Beer Tips From Steve Hamburg, Chicago’s Cask King

BREWS CLUES: One of America’s foremost cask cellarmen offers advice

Steve Hamburg at the Map Room
Steve Hamburg at the Map Room

Chicago’s metamorphosis from beer wasteland to beer mecca is official (“Chicago’s Best Craft Beer”), and no one has had a better seat at the bar to watch that transformation than Steve Hamburg. A software consultant and occasional cantor, Hamburg, 57, serves on the board of directors at the Chicago Beer Society, travels the world to judge contests and teach beer evaluation, and is considered one of the foremost cask cellarmen in the United States. Here, 16 ounces of wisdom from a man who has probably brewed more beer than you’ve drunk.

1. Stroh’s, Old Style, and Schlitz. That’s all we had back in the seventies. There was a beer we used to get for 99 cents a six-pack called the Master Brew. We called it the Mystery Brew because each bottle tasted different.

2. My first shared homebrew? I made five gallons and gave some away at a Bears Super Bowl party in 1986. It was pretty bad, but they drank it all.

3. I saw the beer renaissance start. Chicago’s first brewpub, in 1987, was called Sieben’s. Then there was the Tap & Growler, where the beers were good for about a week. You’d go a month later, and they’d taste totally different.

4. It wasn’t better in the old days. I drank a lot of bad beer in bad bars. Now you can walk in almost anywhere and get a few decent taps.

5. With the smoking ban, I go to a lot more bars now. “Smokers were my best customers,” bartenders say. I could have been your best customer, but I couldn’t bear it.

6. Beer is perishable. That’s why I drink local. When I’m here, I drink local. When I travel abroad, I drink local. I will occasionally pick an unusual craft import at the Map Room.

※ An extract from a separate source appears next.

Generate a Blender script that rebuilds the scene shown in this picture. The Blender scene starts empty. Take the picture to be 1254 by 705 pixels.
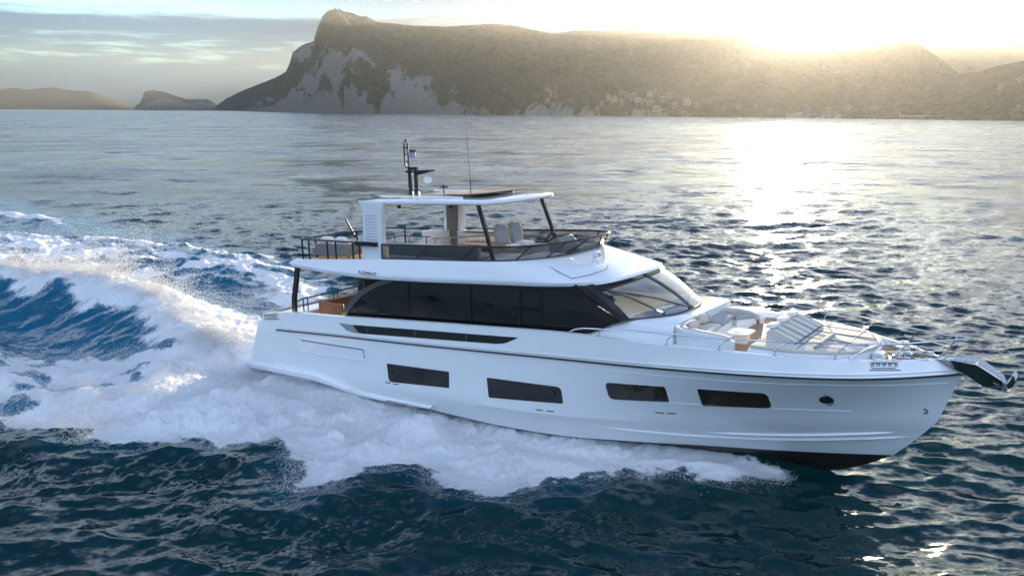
import bpy, bmesh, math, random
import numpy as np
from mathutils import Vector, Matrix, Euler

random.seed(7)
RNG = np.random.default_rng(11)
scn = bpy.context.scene
COL = scn.collection
RAD = math.radians

# ------------------------------------------------------------------ camera
CAM_H = 9.1
F_PX = 1050.0
cam_d = bpy.data.cameras.new("camera")
cam = bpy.data.objects.new("camera", cam_d)
COL.objects.link(cam)
cam_d.sensor_width = 36.0
cam_d.lens = F_PX / 1254.0 * 36.0
cam_d.clip_start = 0.1
cam_d.clip_end = 60000
PITCH = math.atan((352.5 - 135.4) / F_PX)
cam.matrix_world = (Matrix.Translation((0, 0, CAM_H)) @ Matrix.Rotation(RAD(90) - PITCH, 4, 'X')
                    @ Matrix.Rotation(RAD(0.28), 4, 'Z'))
scn.camera = cam

# ------------------------------------------------------------------ sky, sun, exposure
SUN_EL = RAD(4.9)
SUN_AZ = math.atan(0.312)            # to the right of straight ahead (+Y)
SUN_DIR = Vector((math.sin(SUN_AZ) * math.cos(SUN_EL), math.cos(SUN_AZ) * math.cos(SUN_EL), math.sin(SUN_EL)))
EXPOSURE = 1.9
world = bpy.data.worlds.new("World")
scn.world = world
world.use_nodes = True


def nt_new(nt, kind, **kw):
    n = nt.nodes.new(kind)
    for k, v in kw.items():
        if k.startswith('i_'):
            key = k[2:]
            key = int(key) if key.isdigit() else key.replace('_', ' ')
            n.inputs[key].default_value = v
        else:
            setattr(n, k, v)
    return n


def mathn(nt, op, a, b=None, c=None, clamp=False):
    n = nt.nodes.new('ShaderNodeMath')
    n.operation = op
    n.use_clamp = clamp
    for i, v in enumerate((a, b, c)):
        if v is None:
            continue
        if isinstance(v, (int, float)):
            n.inputs[i].default_value = v
        else:
            nt.links.new(v, n.inputs[i])
    return n.outputs[0]


def sstep(nt, v, lo, hi):
    n = nt.nodes.new('ShaderNodeMapRange')
    n.interpolation_type = 'SMOOTHSTEP'
    nt.links.new(v, n.inputs[0])
    n.inputs[1].default_value = lo
    n.inputs[2].default_value = hi
    return n.outputs[0]


def mixc(nt, f, a, b, blend='MIX'):
    n = nt.nodes.new('ShaderNodeMix')
    n.data_type = 'RGBA'
    n.blend_type = blend
    for sock, v in ((n.inputs[0], f), (n.inputs[6], a), (n.inputs[7], b)):
        if isinstance(v, (int, float)):
            sock.default_value = v
        elif isinstance(v, tuple):
            sock.default_value = (*v, 1.0) if len(v) == 3 else v
        else:
            nt.links.new(v, sock)
    return n.outputs[2]


def noise(nt, vec, scale, detail=3.0, rough=0.5, dim='3D'):
    n = nt.nodes.new('ShaderNodeTexNoise')
    n.noise_dimensions = dim
    n.inputs['Scale'].default_value = scale
    n.inputs['Detail'].default_value = detail
    n.inputs['Roughness'].default_value = rough
    if vec is not None:
        nt.links.new(vec, n.inputs['Vector'])
    return n.outputs['Fac']


def build_world():
    nt = world.node_tree
    nt.nodes.clear()
    out = nt.nodes.new('ShaderNodeOutputWorld')
    bg = nt.nodes.new('ShaderNodeBackground')
    bg.inputs['Strength'].default_value = 0.10
    sky = nt.nodes.new('ShaderNodeTexSky')
    sky.sky_type = 'NISHITA'
    sky.sun_disc = False
    sky.sun_elevation = SUN_EL
    sky.sun_rotation = SUN_AZ
    sky.altitude = 0
    sky.air_density = 1.0
    sky.dust_density = 0.0
    sky.ozone_density = 2.4
    tc = nt.nodes.new('ShaderNodeTexCoord')
    sep = nt.nodes.new('ShaderNodeSeparateXYZ')
    nt.links.new(tc.outputs['Generated'], sep.inputs[0])
    x, y, z = sep.outputs
    az = mathn(nt, 'ARCTAN2', x, y)
    comb = nt.nodes.new('ShaderNodeCombineXYZ')
    nt.links.new(mathn(nt, 'MULTIPLY', az, 5.0), comb.inputs[0])
    nt.links.new(mathn(nt, 'MULTIPLY', z, 60.0), comb.inputs[1])
    nz = noise(nt, comb.outputs[0], 1.3, 6.0, 0.6)
    wob = mathn(nt, 'MULTIPLY', mathn(nt, 'SUBTRACT', nz, 0.5), 0.035)
    ze = mathn(nt, 'ADD', z, wob)
    # low stratus deck: one soft bank to about six degrees, with brighter rifts in it
    bank = mathn(nt, 'MULTIPLY', sstep(nt, ze, 0.108, 0.094), 1.0)
    rift = mathn(nt, 'MULTIPLY', sstep(nt, ze, 0.040, 0.052), sstep(nt, ze, 0.083, 0.070))
    nz2 = noise(nt, comb.outputs[0], 3.2, 5.0, 0.62)
    rift = mathn(nt, 'MULTIPLY', rift, sstep(nt, nz2, 0.46, 0.66))
    dens = mathn(nt, 'MULTIPLY', bank, mathn(nt, 'SUBTRACT', 1.0, mathn(nt, 'MULTIPLY', rift, 0.62)))
    # fades away towards the sun side
    side = sstep(nt, az, 0.12, -0.12)
    dens = mathn(nt, 'MULTIPLY', dens, side)
    # broken cumulus higher to the right of the cape
    comb2 = nt.nodes.new('ShaderNodeCombineXYZ')
    nt.links.new(mathn(nt, 'MULTIPLY', az, 9.0), comb2.inputs[0])
    nt.links.new(mathn(nt, 'MULTIPLY', z, 38.0), comb2.inputs[1])
    comb2.inputs[2].default_value = 3.7
    nz3 = noise(nt, comb2.outputs[0], 1.6, 7.0, 0.6)
    cu = mathn(nt, 'MULTIPLY', sstep(nt, nz3, 0.50, 0.66),
               mathn(nt, 'MULTIPLY', sstep(nt, z, 0.16, 0.11), sstep(nt, z, 0.05, 0.08)))
    cu = mathn(nt, 'MULTIPLY', cu, sstep(nt, az, -0.30, -0.05))
    c1 = mixc(nt, mathn(nt, 'MULTIPLY', dens, 0.9), (0.78, 0.80, 0.84), (0.17, 0.23, 0.34))
    edge = mathn(nt, 'MULTIPLY', sstep(nt, ze, 0.113, 0.102), sstep(nt, ze, 0.090, 0.100))
    c1 = mixc(nt, mathn(nt, 'MULTIPLY', mathn(nt, 'MULTIPLY', edge, side), 0.5), c1, (1.25, 1.22, 1.18))
    c2 = mixc(nt, mathn(nt, 'MULTIPLY', cu, 0.55), c1, (0.72, 0.73, 0.78))
    cloudy = mixc(nt, 1.0, sky.outputs[0], c2, 'MULTIPLY')
    cloudy = mixc(nt, 1.0, cloudy, (0.93, 0.98, 1.13), 'MULTIPLY')
    # added dimming of the sky round the low sun, with a brighter core
    sd = nt_new(nt, 'ShaderNodeVectorMath', operation='DOT_PRODUCT')
    nt.links.new(tc.outputs['Generated'], sd.inputs[0])
    sd.inputs[1].default_value = tuple(SUN_DIR)
    sun_dim = mathn(nt, 'MULTIPLY', sstep(nt, sd.outputs['Value'], 0.74, 0.96), sstep(nt, z, 0.24, 0.12))
    core = sstep(nt, sd.outputs['Value'], 0.965, 0.998)
    low = mathn(nt, 'MULTIPLY', sstep(nt, z, 0.060, 0.015), sstep(nt, az, -0.02, -0.20))
    cloudy = mixc(nt, 1.0, cloudy, mixc(nt, low, (1, 1, 1), (0.24, 0.45, 0.92)), 'MULTIPLY')
    front = mathn(nt, 'MULTIPLY', mathn(nt, 'MULTIPLY', sstep(nt, z, 0.11, 0.20), sstep(nt, z, 0.60, 0.34)), sstep(nt, y, -0.1, 0.4))  # added bright sky band above the frame, lightens what the water mirrors
    cloudy = mixc(nt, mathn(nt, 'MULTIPLY', front, 0.65), cloudy, mixc(nt, sstep(nt, az, -0.1, 0.35), (3.0, 3.25, 3.55), (4.4, 4.4, 4.3)))
    cloudy = mixc(nt, 1.0, cloudy, mixc(nt, sun_dim, (0.92, 0.97, 1.03), mixc(nt, core, (0.24, 0.30, 0.38), (1.3, 1.25, 1.15))), 'MULTIPLY')
    # unseen bright cloud added overhead and behind the camera to fill shaded sides
    comb3 = nt.nodes.new('ShaderNodeCombineXYZ')
    zz = mathn(nt, 'ADD', z, 0.15)
    nt.links.new(mathn(nt, 'DIVIDE', x, zz), comb3.inputs[0])
    nt.links.new(mathn(nt, 'DIVIDE', y, zz), comb3.inputs[1])
    nz4 = noise(nt, comb3.outputs[0], 1.1, 5.0, 0.6)
    hc = mathn(nt, 'MULTIPLY', sstep(nt, nz4, 0.30, 0.62), sstep(nt, z, 0.10, 0.45))
    hc = mathn(nt, 'MULTIPLY', hc, sstep(nt, y, 0.25, -0.35))
    cloudy = mixc(nt, mathn(nt, 'MULTIPLY', hc, 0.85), cloudy, (4.4, 5.4, 7.3))
    nt.links.new(cloudy, bg.inputs['Color'])
    nt.links.new(bg.outputs[0], out.inputs[0])


build_world()
sun_d = bpy.data.lights.new("sun", 'SUN')
sun_d.energy = 4.6
sun_d.angle = RAD(0.53)
sun_d.color = (1.0, 0.79, 0.50)
sun = bpy.data.objects.new("sun", sun_d)
COL.objects.link(sun)
sun.rotation_euler = SUN_DIR.to_track_quat('Z', 'Y').to_euler()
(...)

7. I’m knowledgeable about one of the most obscure things in the world: cask-conditioned beer. It’s unfiltered, unpasteurized beer conditioned and served from a cask without additional nitrogen or carbon-dioxide pressure. They call it “real ale.”

8. Most of the new gastropubs try to have a cask just to say they do. Most of them don’t know what they’re doing. I inspected Owen & Engine’s system three weeks before they opened. Now they do a nice job.

9. Portland, Oregon, has so many beer bars. I heard about a porno theatre there that served good microbrewed beers. It’s true—I went.

10. If you go out in a group in Britain, you create a “whip.” Everyone throws money into a pool—that’s the whip—and someone carries it. Whatever you drink comes out of that.

11. In Cologne, the coaster is your bill. They serve your kölsch on a coaster and make a tick mark. When you finish, they bring another and make another tick mark. The beer keeps coming until you put the coaster on top of the glass.

12. “The beers in Germany are stronger.” That’s a misconception. They’re not—they just taste better.

13. One country? I’d pick the United States, because we have the greatest selection. Craft brewers can duplicate styles from all over the world. But I’d take an English pub over an American bar any day.

14. Most pints in the United States are not a pint. They’re in 14-ounce shaker glasses, not 16-ounce beer glasses.

15. Goose Island hasn’t changed. It’s the same guys brewing the beer as it was before Anheuser-Busch bought them out. When they go, maybe I’ll think otherwise.

16. I’ve been judging since 1990, and I’ve come full circle. Early on, I thought critically about everything. But beer is something to be enjoyed. I know guys who take notes when­ever they drink beer. You’re in a bar! It’s supposed to be fun.